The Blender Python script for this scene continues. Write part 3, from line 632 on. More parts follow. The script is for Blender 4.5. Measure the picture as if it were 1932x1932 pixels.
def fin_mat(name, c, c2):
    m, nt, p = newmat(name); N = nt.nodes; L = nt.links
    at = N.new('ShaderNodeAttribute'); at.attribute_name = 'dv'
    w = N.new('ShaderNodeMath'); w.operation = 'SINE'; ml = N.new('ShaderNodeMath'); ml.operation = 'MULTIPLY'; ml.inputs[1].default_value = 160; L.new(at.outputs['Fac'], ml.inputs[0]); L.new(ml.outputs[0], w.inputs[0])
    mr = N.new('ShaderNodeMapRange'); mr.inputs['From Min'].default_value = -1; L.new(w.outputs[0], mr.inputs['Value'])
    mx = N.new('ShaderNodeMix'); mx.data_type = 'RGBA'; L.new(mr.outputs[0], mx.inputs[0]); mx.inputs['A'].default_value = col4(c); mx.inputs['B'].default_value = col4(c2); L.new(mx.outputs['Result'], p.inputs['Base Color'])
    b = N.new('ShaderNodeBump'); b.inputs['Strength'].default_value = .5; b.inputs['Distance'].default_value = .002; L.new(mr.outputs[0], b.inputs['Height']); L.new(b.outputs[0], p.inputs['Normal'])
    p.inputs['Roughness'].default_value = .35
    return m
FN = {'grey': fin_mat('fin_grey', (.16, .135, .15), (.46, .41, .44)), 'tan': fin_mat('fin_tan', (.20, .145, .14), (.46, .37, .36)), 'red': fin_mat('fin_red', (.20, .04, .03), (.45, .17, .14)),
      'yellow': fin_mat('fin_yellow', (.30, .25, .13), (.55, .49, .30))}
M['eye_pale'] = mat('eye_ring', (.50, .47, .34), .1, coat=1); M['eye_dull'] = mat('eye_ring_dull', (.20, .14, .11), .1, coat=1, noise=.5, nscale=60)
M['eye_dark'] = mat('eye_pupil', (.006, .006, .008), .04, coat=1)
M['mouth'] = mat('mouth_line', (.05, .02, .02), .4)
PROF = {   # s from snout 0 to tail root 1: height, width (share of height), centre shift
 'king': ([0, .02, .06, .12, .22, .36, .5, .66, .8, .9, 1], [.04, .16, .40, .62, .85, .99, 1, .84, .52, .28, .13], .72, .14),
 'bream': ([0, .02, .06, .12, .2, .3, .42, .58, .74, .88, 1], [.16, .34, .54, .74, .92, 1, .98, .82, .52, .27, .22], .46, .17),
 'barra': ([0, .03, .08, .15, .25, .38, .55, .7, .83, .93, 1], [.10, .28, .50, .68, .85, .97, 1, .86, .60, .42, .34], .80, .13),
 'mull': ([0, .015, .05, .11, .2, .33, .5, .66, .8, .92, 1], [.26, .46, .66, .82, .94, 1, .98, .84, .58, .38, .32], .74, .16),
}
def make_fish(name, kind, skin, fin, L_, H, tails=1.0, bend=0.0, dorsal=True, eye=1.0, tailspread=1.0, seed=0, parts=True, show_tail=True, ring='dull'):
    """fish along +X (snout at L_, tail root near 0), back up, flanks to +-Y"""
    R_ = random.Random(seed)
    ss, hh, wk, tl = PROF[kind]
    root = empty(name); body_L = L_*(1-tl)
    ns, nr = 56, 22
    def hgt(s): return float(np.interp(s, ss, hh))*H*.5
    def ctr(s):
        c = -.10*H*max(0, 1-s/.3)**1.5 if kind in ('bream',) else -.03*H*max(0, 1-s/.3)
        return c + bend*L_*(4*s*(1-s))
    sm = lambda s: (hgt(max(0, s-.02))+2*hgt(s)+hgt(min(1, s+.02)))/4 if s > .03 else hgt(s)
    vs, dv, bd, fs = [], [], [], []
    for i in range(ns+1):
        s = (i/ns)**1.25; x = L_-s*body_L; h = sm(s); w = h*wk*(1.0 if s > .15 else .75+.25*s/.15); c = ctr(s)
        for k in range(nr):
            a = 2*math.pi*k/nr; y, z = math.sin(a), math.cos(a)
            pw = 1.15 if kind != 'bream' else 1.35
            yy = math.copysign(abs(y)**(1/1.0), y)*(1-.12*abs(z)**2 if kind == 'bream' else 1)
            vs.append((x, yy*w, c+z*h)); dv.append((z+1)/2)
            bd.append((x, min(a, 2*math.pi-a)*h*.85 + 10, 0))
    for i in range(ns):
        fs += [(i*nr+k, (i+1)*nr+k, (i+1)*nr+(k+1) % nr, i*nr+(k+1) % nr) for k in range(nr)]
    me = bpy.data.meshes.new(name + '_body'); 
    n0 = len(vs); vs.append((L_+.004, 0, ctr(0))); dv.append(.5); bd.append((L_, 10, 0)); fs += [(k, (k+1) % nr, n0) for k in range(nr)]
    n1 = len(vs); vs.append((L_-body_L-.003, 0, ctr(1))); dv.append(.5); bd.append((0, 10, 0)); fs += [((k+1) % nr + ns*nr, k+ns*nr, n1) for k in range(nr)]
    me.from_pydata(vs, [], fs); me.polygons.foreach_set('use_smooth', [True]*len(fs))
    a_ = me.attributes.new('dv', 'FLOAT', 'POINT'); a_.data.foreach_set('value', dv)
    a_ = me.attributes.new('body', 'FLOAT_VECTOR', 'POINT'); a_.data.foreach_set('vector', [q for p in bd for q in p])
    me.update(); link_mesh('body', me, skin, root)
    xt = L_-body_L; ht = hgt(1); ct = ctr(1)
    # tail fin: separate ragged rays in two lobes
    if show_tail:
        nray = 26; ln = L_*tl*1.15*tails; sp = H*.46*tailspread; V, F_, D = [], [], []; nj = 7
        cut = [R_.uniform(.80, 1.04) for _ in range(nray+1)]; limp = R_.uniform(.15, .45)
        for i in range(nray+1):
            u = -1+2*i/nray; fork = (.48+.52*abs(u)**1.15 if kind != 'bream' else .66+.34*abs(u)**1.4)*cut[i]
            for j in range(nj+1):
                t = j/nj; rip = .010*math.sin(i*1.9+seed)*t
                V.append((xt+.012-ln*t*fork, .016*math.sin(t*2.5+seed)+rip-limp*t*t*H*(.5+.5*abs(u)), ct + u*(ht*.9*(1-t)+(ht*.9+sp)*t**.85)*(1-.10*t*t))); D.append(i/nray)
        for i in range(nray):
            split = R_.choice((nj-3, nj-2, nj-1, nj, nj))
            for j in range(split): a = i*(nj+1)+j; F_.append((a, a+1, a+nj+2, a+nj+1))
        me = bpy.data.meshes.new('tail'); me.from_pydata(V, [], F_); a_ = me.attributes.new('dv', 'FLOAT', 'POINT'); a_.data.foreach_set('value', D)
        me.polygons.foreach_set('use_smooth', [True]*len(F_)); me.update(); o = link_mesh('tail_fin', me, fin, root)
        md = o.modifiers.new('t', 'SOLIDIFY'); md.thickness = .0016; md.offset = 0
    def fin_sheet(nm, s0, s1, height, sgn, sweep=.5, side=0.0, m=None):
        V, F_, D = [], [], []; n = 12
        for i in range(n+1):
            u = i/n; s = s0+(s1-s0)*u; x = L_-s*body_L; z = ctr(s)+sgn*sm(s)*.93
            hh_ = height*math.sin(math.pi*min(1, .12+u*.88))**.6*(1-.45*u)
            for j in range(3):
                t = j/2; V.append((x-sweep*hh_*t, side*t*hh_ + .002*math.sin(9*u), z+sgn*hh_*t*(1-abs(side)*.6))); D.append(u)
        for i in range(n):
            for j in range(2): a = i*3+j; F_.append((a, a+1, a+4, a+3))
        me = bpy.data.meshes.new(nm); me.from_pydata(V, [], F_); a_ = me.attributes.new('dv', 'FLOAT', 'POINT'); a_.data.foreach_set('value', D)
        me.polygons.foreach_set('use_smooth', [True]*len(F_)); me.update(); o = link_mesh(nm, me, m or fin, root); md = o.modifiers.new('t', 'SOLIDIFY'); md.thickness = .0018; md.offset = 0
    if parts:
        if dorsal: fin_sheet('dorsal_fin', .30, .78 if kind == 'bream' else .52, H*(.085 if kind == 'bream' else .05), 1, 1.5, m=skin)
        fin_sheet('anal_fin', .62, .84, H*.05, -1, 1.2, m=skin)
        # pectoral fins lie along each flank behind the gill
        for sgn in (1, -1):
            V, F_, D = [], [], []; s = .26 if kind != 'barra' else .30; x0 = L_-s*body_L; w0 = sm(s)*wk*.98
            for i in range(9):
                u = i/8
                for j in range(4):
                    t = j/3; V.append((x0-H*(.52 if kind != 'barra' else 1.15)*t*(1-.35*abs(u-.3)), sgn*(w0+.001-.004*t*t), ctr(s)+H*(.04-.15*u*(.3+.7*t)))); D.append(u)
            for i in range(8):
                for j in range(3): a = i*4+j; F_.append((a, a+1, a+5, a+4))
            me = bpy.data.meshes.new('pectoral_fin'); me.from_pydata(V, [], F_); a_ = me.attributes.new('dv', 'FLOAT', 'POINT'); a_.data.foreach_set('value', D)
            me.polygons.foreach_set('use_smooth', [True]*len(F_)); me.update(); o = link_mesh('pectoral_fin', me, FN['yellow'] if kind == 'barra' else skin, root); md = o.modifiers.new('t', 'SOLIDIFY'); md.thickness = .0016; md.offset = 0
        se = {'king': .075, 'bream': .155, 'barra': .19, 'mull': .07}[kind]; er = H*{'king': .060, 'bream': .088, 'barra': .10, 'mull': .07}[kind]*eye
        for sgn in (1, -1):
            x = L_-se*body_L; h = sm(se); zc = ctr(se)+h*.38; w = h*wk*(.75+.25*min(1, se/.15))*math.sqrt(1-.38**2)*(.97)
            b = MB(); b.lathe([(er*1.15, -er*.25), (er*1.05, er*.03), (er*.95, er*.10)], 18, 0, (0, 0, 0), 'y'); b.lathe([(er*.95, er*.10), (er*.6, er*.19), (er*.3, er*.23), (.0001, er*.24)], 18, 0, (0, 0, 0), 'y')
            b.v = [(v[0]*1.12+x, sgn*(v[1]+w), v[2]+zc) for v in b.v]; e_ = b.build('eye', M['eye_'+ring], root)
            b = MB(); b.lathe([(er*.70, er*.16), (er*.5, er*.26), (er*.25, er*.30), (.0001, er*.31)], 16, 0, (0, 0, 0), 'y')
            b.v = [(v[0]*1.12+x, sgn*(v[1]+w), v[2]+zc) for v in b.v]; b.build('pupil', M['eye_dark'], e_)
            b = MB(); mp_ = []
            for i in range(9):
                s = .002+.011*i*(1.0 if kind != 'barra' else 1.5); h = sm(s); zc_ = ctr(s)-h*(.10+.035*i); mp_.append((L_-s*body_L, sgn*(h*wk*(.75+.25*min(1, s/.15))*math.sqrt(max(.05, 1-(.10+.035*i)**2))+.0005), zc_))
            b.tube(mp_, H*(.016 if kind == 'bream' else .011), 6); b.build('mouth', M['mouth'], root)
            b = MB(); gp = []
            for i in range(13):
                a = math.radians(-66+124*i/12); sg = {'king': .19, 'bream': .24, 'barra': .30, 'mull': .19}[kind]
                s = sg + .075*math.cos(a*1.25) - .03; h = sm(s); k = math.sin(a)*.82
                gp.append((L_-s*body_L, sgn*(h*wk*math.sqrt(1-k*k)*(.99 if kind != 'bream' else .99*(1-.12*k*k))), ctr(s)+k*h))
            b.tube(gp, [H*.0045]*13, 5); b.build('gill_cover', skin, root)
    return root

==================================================

■ **REQUIREMENTS**
State how many lines hold the word "parts". The number is the whole answer.

■ **TASK RESULT**
3